Redakcja
E-mail: redaktor@zwrot.cz
WARSZAWA / Dzisiaj przyjechał do Warszawy prezydent Ukrainy Wołodymyr Zełeński. Spotkał się z prezydentem Andrzejem Dudą w przeddzień szczytu NATO, który rozpocznie się we wtorek w Waszyngtonie.
Obaj prezydenci rozmawiali zarówno „w cztery oczy”, jak też z udziałem delegacji.
Andrzej Duda podkreślił, że przyjęcie Ukrainy do NATO wymaga czasu, ale „rozpoczęcie procesu akcesyjnego miałoby ogromne znaczenie psychologiczne dla społeczeństwa ukraińskiego, znaczenie dla podbudowania morale obrońców Ukrainy”.
Podpisano Porozumieniem o Współpracy w Dziedzinie Bezpieczeństwa
Prezydent Ukrainy spotkał się też z premierem Donaldem Tuskiem. Obaj złożyli podpisy pod Porozumieniem o Współpracy w Dziedzinie Bezpieczeństwa.
„Podpisany dokument zawiera praktyczne wzajemne zobowiązania, a nie puste obietnice” – zapewnił szef polskiego rządu.
Donald Tusk zadeklarował, że Polska zrobi wszystko, żeby pomoc NATO była jak najbardziej efektywna dla Ukrainy. – Jeśli na szycie NATO nie doczekacie się jednoznacznej deklaracji, to nic się nie zmieni w stanowisku Polski.
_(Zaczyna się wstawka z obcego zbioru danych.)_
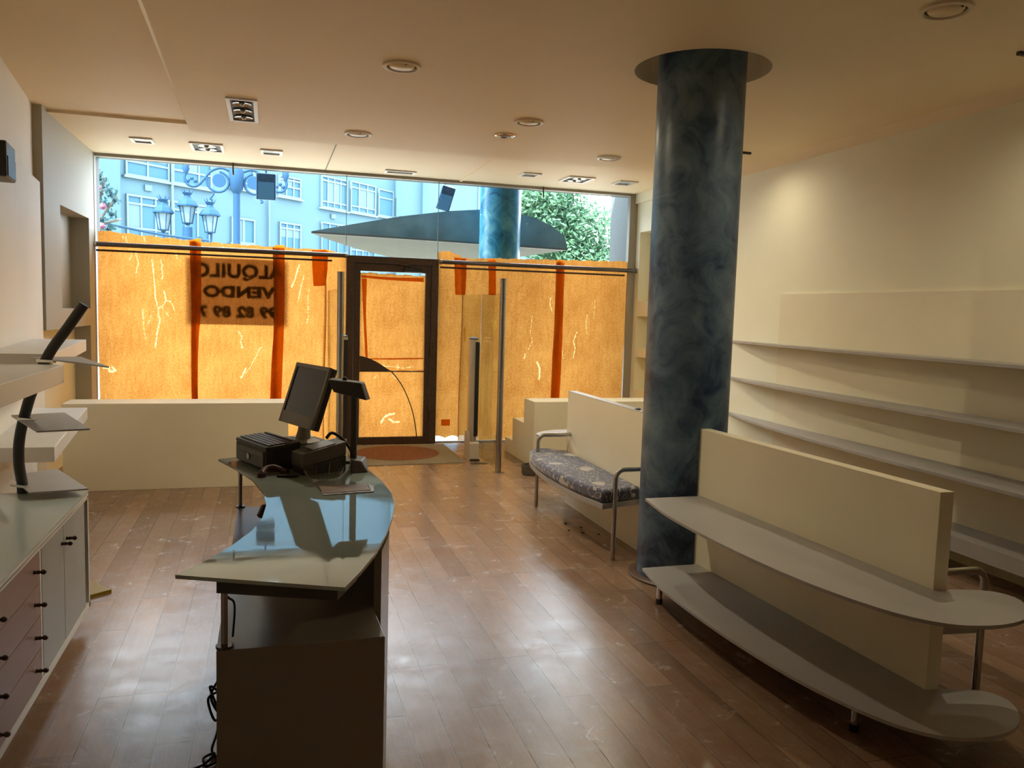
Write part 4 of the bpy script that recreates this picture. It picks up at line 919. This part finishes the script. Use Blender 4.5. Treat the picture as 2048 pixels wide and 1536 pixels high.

Będziemy dalej namawiać naszych sojuszników, aby droga dojścia – zarówno do Unii Europejskiej, jak i do NATO – była dla Ukrainy jak najszybsza – obiecał Donald Tusk.
Dzisiejszy atak Rosji na Ukrainę
Premier Donald Tusk oraz Prezydent Wołodymyr Zełenski rozpoczęli konferencję prasową minutą ciszy, oddając hołd ofiarom dzisiejszego ataku Rosji na Ukrainę. W wyniku rosyjskiego ostrzału ucierpiał m.in. szpital dziecięcy w Kijowie.
– Nie ma dnia i nocy, aby w Ukrainie nie ginęli niewinni ludzie. Byłem bardzo poruszony tym, co powiedział mi prezydent Ukrainy o obiektach ataku. To np. szpital, w którym leczyły się dzieci chore na raka. Nie ma takich słów, dokumentów i deklaracji politycznych, które by wystarczyły jako słowa potępienia dla agresora – powiedział premier Donald Tusk.
Prezydent Wołodymyr Zełenski wyjaśnił, że dzisiejsze straty i zniszczenia są wynikiem bezpośredniego ataku rakietowego ze strony Rosji, która zostanie za to pociągnięta do odpowiedzialności.
– Na Ukrainie zginęło dziś tylu ludzi. Jest oczywiste, że wszystko, co zostało przez rosyjskich terrorystów zrujnowane, zostanie przez nas odnowione. I ci – niegodni nazywać się ludźmi – Rosjanie, którzy to uczynili, poniosą odpowiedzialność – zapowiedział Prezydent Ukrainy.